All of those names are a bit confusing. Apparently, the house was named for Alonzo "Barney" Carroll, who lived there with his wife, Harriet "Hattie" Campbell Carroll. Hattie was the granddaughter of John Curry Watson and Sarah Bradley Watson, who were the likely builders of the North Spanish Street house, according to Frank Medley, who is quoted above. Alonzo died in 1887 and Hattie three years later. Because their deaths are so early, I've been unable to locate obituaries for them.
Barney Carroll had a brother named Richard, who lived at 227 S. Spanish St. , in Cape Girardeau. Richard's 1924 obituary gives some interesting background on the two brothers:
"Born in New Orleans, Louisiana, on March 7, 1844, (Richard) Carroll came to Cape Girardeau with his father (also Richard Carroll), who was a stock buyer, at the age of 6 years, and since that time, except for three years spent in the army during the Civil War, and a shorter period in St. Louis, has lived here.
"Shortly after the outbreak of the Civil War, a company of recruits was organized in this vicinity by Barney Carroll, a brother, and the youth (Richard Carroll Jr.), then only 16 years old, ran away from home and joined the Federal troops, participating in major engagements at Chickamauga, Murphysboro and a number of other battles in the South before he was 20 years of age. He was wounded late in the war by an explosion of a bomb, but the injury was not serious.
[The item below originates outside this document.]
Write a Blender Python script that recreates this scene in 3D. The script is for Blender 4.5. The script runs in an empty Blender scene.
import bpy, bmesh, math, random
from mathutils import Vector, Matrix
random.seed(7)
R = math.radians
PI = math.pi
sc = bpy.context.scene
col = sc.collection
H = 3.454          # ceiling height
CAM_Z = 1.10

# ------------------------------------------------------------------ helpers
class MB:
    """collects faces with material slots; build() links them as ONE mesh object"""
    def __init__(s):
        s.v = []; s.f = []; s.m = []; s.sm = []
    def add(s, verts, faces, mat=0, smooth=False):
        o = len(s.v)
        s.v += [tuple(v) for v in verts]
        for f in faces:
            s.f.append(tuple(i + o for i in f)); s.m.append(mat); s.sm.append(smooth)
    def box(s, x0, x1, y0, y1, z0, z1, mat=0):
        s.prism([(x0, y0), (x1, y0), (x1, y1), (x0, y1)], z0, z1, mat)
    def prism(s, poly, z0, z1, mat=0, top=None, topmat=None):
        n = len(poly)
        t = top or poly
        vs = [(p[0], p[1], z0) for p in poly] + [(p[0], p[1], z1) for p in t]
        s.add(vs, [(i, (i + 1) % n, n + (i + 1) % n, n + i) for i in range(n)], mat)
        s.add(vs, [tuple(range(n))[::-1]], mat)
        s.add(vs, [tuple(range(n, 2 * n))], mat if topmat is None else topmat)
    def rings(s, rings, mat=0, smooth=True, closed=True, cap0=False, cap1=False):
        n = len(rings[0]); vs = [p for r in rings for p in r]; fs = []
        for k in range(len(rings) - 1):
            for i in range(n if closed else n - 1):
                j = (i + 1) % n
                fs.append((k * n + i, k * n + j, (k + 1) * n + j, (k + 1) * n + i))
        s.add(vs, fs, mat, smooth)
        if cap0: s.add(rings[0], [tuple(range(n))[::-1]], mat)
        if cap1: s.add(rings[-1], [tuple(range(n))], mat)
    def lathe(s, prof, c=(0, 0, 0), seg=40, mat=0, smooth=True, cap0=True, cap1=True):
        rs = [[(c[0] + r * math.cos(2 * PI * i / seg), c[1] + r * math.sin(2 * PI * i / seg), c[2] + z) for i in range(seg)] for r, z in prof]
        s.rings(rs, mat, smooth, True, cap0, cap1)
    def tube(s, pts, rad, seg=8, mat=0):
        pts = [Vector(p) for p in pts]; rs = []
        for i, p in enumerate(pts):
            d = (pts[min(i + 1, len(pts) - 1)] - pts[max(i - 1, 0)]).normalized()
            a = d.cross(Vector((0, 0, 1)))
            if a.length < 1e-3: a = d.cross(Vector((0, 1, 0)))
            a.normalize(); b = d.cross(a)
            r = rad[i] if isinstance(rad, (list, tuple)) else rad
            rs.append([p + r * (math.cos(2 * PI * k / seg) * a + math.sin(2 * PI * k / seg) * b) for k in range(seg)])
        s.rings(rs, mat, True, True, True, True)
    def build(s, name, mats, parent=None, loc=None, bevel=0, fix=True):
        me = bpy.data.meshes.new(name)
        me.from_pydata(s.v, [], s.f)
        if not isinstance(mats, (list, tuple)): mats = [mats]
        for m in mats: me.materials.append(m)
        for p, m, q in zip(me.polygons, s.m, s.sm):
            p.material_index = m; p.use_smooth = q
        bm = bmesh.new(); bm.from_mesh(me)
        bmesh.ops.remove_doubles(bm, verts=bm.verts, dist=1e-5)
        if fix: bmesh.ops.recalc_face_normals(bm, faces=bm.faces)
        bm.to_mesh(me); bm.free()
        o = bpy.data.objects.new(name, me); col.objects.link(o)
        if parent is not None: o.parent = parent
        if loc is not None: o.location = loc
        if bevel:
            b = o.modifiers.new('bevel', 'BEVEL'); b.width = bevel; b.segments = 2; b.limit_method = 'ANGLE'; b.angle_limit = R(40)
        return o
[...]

"Discharged from the army in 1865, (Richard) Carroll (Jr.) came back to Cape Girardeau and after a short time here went to St. Louis where he was employed in a factory. In a few months he returned here and organized a furniture factory, which he operated for a time, but later gave up.
"In later years he was affiliated with river work in Cape Girardeau and operated a ferry here for many years..."
According to online sources, John Curry Watson was born in 1796 in Mecklenburg County, North Carolina, and died in Cape Girardeau in 1866. If he, indeed, was the builder of the North Spanish Street home, as Mr. Medley asserted, the house was much older than the estimated 1879 date of construction.